My cold continues, spending my life in an apparent cycle of sleep-cough-read-cough-sleep. I did finish Vollman's 700 page abridgement of Rising Up, Rising Down this afternoon and i find it tantamount to Foote's Civil War Narrative: a dazzling display of wiriting but more guerilla (think Camila Paglia) than Gibbon.

I think my friends would appreciate sections, most notably the Trotsky and Lincoln chapter. The case studies at the end were remarkable journalism, though the 3 present in the abridgement only made one long for the missing 14! I may continue with the Weiss, though the Rushdie does harken.

Sunday, September 04, 2005

Question of Bruno

My ongoing cold (exacerbated, no doubt, by foolish smoking of cigars this a.m. with Tim Eads) forced me to recline, use kleenexes with abndon and read the initial collection from Hemon. I am most thankful for thsi loan from ed. There is something serial and recursive in Hemon's work, a protean mantra of Eastern Europe, mutating through translations and the tides of history. I really enjoyed the nostalgic stories more than the contemporary emigre stuff. The story about the Hemoniad reunion in Bosnia is priceless.

My reading of Vollman continues and this afternoon, amdist hacking coughs, I have hefted Weiss' Aesthetics of Resistance which appears to be ominously dense.

Saturday, September 03, 2005

Some Thoughts

A society in which neither riches nor poverty is a member regularly produces sterling characters, as it has no place for violence and wrong, nor yet for rivalry and envy. --Plato

That citation arouses benign thought of Suttree and now of New Orleans. I am not sure whether McCarthy and I would find ground more much agreement. I do appear to know the Crescent City with a certain intimacy. I was unable to read much there nor was sleep easy to find. I did buy a few books in the Quarter and I ponder my present headcold, my own muted ageing, my frustrations with totemic indifference.

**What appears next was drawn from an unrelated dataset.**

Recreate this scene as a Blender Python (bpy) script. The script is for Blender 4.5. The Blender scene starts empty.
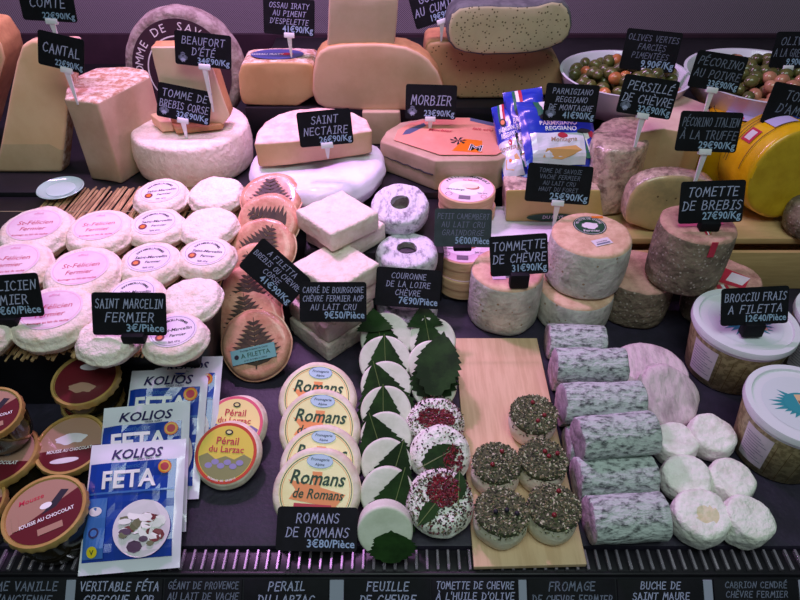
import bpy, bmesh, math, random
from mathutils import Vector, Matrix, noise
R = math.radians
C = bpy.context.scene.collection
# ------------------------------------------------------------------ camera
H = 0.62; PITCH = R(40); F = 643.0
sp, cp = math.sin(PITCH), math.cos(PITCH)
CAM = Vector((0, 0, H))
def ray(px, py):
    u = (px-400)/F; v = (py-300)/F
    return Vector((u, cp - v*sp, -sp - v*cp))
def P(px, py, z):            # point of the level z seen at a pixel
    d = ray(px, py); return CAM + d*((z-H)/d.z)
def PY(px, py, y):           # point of the upright plane y seen at a pixel
    d = ray(px, py); return CAM + d*(y/d.y)
def depth(p):
    q = Vector(p)-CAM; return q.y*cp - q.z*sp
cam = bpy.data.objects.new('camera', bpy.data.cameras.new('camera')); C.objects.link(cam)
cam.location = CAM; cam.rotation_euler = (R(90)-PITCH, 0, 0)
cam.data.sensor_width = 36; cam.data.lens = 36*F/800; cam.data.clip_start = .01
bpy.context.scene.camera = cam
vs = bpy.context.scene.view_settings
vs.view_transform = 'Standard'; vs.look = 'None'; vs.gamma = 1; vs.use_curve_mapping = False

# ------------------------------------------------------------------ materials
def lin(c):
    return tuple(((x/255)/12.92 if x/255 <= .04045 else ((x/255+.055)/1.055)**2.4) for x in c)
MATS = {}
def mat(name, c1, c2=None, scale=40, detail=5, lo=.4, hi=.6, rough=.6, bump=0, bscale=None, coat=0,
        metal=0, spot=None, sscale=150, sth=.25, stretch=(1,1,1), spec=.4, alpha=1, trans=0, vary=0, sss=0):
    if name in MATS: return MATS[name]
    m = bpy.data.materials.new(name); m.use_nodes = True; nt = m.node_tree; N = nt.nodes; L = nt.links
    b = N['Principled BSDF']
    c1 = (*lin(c1), 1)
    b.inputs['Base Color'].default_value = c1
    b.inputs['Roughness'].default_value = rough; b.inputs['Metallic'].default_value = metal
    b.inputs['Specular IOR Level'].default_value = spec
    b.inputs['Coat Weight'].default_value = coat; b.inputs['Coat Roughness'].default_value = .12
    b.inputs['Transmission Weight'].default_value = trans; b.inputs['Alpha'].default_value = alpha
    if sss:
        b.inputs['Subsurface Weight'].default_value = sss; b.inputs['Subsurface Scale'].default_value = .006
    if c2 or bump or spot:
        tc = N.new('ShaderNodeTexCoord'); mp = N.new('ShaderNodeMapping'); oi = N.new('ShaderNodeObjectInfo')
        ad = N.new('ShaderNodeVectorMath'); ad.operation = 'MULTIPLY_ADD'
        L.new(oi.outputs['Random'], ad.inputs[0]); ad.inputs[1].default_value = (7, 3, 5)
        L.new(tc.outputs['Object'], ad.inputs[2]); L.new(ad.outputs[0], mp.inputs[0])
        mp.inputs['Scale'].default_value = stretch
    col = None
    if c2:
        n = N.new('ShaderNodeTexNoise'); n.inputs['Scale'].default_value = scale; n.inputs['Detail'].default_value = detail
        n.inputs['Roughness'].default_value = .65
        L.new(mp.outputs[0], n.inputs[0])
        r = N.new('ShaderNodeValToRGB'); r.color_ramp.elements[0].position = lo; r.color_ramp.elements[1].position = hi
        r.color_ramp.elements[0].color = c1; r.color_ramp.elements[1].color = (*lin(c2), 1)
        L.new(n.outputs['Fac'], r.inputs[0]); col = r.outputs[0]; L.new(col, b.inputs['Base Color'])
    if spot:
        vz = N.new('ShaderNodeTexVoronoi'); vz.inputs['Scale'].default_value = sscale; L.new(mp.outputs[0], vz.inputs[0])
        lt = N.new('ShaderNodeMath'); lt.operation = 'LESS_THAN'; lt.inputs[1].default_value = sth
        L.new(vz.outputs['Distance'], lt.inputs[0])
        mx = N.new('ShaderNodeMix'); mx.data_type = 'RGBA'
        L.new(lt.outputs[0], mx.inputs['Factor'])
        if col: L.new(col, mx.inputs['A'])
        else: mx.inputs['A'].default_value = c1
        mx.inputs['B'].default_value = (*lin(spot), 1); L.new(mx.outputs['Result'], b.inputs['Base Color'])
    if bump:
        n2 = N.new('ShaderNodeTexNoise'); n2.inputs['Scale'].default_value = bscale or scale; n2.inputs['Detail'].default_value = 6
        L.new(mp.outputs[0], n2.inputs[0])
        bp = N.new('ShaderNodeBump'); bp.inputs['Strength'].default_value = bump; bp.inputs['Distance'].default_value = .004
        L.new(n2.outputs['Fac'], bp.inputs['Height']); L.new(bp.outputs[0], b.inputs['Normal'])
    MATS[name] = m; return m
def flat(name, c, rough=.5, **k): return mat(name, c, rough=rough, **k)

# ------------------------------------------------------------------ objects
def link(name, data=None, parent=None, mats=(), smooth=True, ang=40):
    o = bpy.data.objects.new(name, data); C.objects.link(o)
    if data is not None and smooth and hasattr(data, 'polygons'):
        data.polygons.foreach_set('use_smooth', [True]*len(data.polygons))
        data.set_sharp_from_angle(angle=R(ang))
    for m in mats: data.materials.append(m)
    if parent: o.parent = parent
    return o
def from_bm(name, bm, mats, parent=None, smooth=True, ang=40):
    me = bpy.data.meshes.new(name); bm.normal_update(); bm.to_mesh(me); bm.free()
    if not isinstance(mats, (list, tuple)): mats = [mats]
    return link(name, me, parent, mats, smooth, ang)
def tag(o, label, cat, group=None):
    o['label'] = label; o['category'] = cat
    if group: o['group'] = group
    return o
def thing(name, label, cat, M=None, group=None):
    o = bpy.data.objects.new(name, None); C.objects.link(o); o.empty_display_size = .02
    if M is not None: o.matrix_world = M
    return tag(o, label, cat, group)
def struct(o): o['kind'] = 'structure'; return o
T = Matrix.Translation
def RX(a): return Matrix.Rotation(R(a), 4, 'X')
def RY(a): return Matrix.Rotation(R(a), 4, 'Y')
def RZ(a): return Matrix.Rotation(R(a), 4, 'Z')

def rough_up(bm, amp, freq, seed=0, keep=None):
    for v in bm.verts:
        k = keep(v.co) if keep else 1
        if k <= 0: continue
        q = v.co*freq + Vector((seed*3.7, seed*1.3, seed*2.1))
        d = noise.noise_vector(q)*amp*k + noise.noise_vector(q*2.7)*amp*.4*k
        v.co += d
def lathe_bm(prof, segs=56, bm=None, M=None, wob=0, seed=0):
    bm = bm or bmesh.new(); rings = []; M = M or Matrix()
    for (r, z) in prof:
        if r < 1e-6: rings.append([bm.verts.new(M @ Vector((0, 0, z)))]); continue
        ring = []
        for i in range(segs):
            a = 2*math.pi*i/segs
            rr = r*(1 + wob*noise.noise(Vector((math.cos(a)*1.2+seed*5.1, math.sin(a)*1.2, seed))))
            ring.append(bm.verts.new(M @ Vector((rr*math.cos(a), rr*math.sin(a), z))))
        rings.append(ring)
    for a, b in zip(rings, rings[1:]):
        if len(a) == 1 and len(b) == 1: continue
        n = segs
        for i in range(n):
            j = (i+1) % n
            if len(a) == 1: bm.faces.new((a[0], b[j], b[i]))
            elif len(b) == 1: bm.faces.new((a[i], a[j], b[0]))
            else: bm.faces.new((a[i], a[j], b[j], b[i]))
    return bm
def wheel_prof(r, h, rd, bulge=0, dome=0, rings=6, r_in=0):
    p = [(r_in, 0)]
    for k in range(1, rings): p.append((r_in+(r-rd-r_in)*k/rings, 0))
    for k in range(5):
        a = math.pi/2*k/4; p.append((r-rd+rd*math.sin(a), rd-rd*math.cos(a)))
    for k in (1, 2, 3, 4): 
        t = k/5; p.append((r+bulge*math.sin(math.pi*t), rd+(h-2*rd)*t))
    for k in range(5):
        a = math.pi/2*k/4; p.append((r-rd+rd*math.cos(a), h-rd+rd*math.sin(a)))
    for k in range(rings-1, 0, -1):
        q = r_in+(r-rd-r_in)*k/rings; p.append((q, h+dome*(1-(q/r)**2)))
    p.append((r_in, h+dome if r_in == 0 else h))
    if r_in > 0: p.append((r_in, 0))
    return p
def wheel_bm(r, h, rd=.008, bulge=0, dome=0, amp=.001, freq=60, seed=0, flat_top=False, wob=.03, segs=56, r_in=0, rings=6):
    bm = lathe_bm(wheel_prof(r, h, rd, bulge, dome, rings, r_in), segs, wob=wob, seed=seed)
    keep = None
    if flat_top: keep = lambda c: 0 if (c.z > h-.0015 and math.hypot(c.x, c.y) < r*.86) else 1
    rough_up(bm, amp, freq, seed, keep)
    if r_in: bmesh.ops.remove_doubles(bm, verts=bm.verts, dist=1e-6)
    lo = min(v.co.z for v in bm.verts)
    for v in bm.verts: v.co.z -= lo*(1-v.co.z/h) if v.co.z < h else 0
    return bm
def box_bm(x0, x1, y0, y1, z0, z1, bev=0, seg=2, bm=None, M=None):
    own = bm is None; bm = bm or bmesh.new(); M = M or Matrix()
    g = bmesh.ops.create_cube(bm, size=1)['verts']
    for v in g: v.co = Vector((x0+(v.co.x+.5)*(x1-x0), y0+(v.co.y+.5)*(y1-y0), z0+(v.co.z+.5)*(z1-z0)))
    if bev:
        es = list({e for v in g for e in v.link_edges})
        r = bmesh.ops.bevel(bm, geom=es, offset=bev, segments=seg, affect='EDGES', profile=.5)
        g = list({v for f in r['faces'] for v in f.verts} | {v for v in g if v.is_valid})
    for v in g: v.co = M @ v.co
    return bm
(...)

I read Homage To Catalonia last week and following the Borgesian twist, it was appropriate for just this time. My days as of late, when not suffering from either my cold or its treatement have, been with Vollman's abridgement of Rising up, Rising Down. there is much to be said of honor these days.

Thursday, September 01, 2005

The 3 Worst Books of 2005

3) Line of Beauty
That this suurpassed Cloud Atlas to achieve the Book still boggles me. A groaning mess of gay love and Thatcher, sewn clumsily with Henry James.

2) No Country For Old Men
What was Cormac thinking? Was firing .50 rifles with Charlton Heston this draining on his muse?

1)How Soccer Explains the World
Francis Foer should eschew the protean example of his brother and continue to crib small stories for political magazines, somehow I was thinking of Stephen Glass far-too-often as he examines a number of football scenarios and dashes thusly with ridiculous extrapolations of Friedman.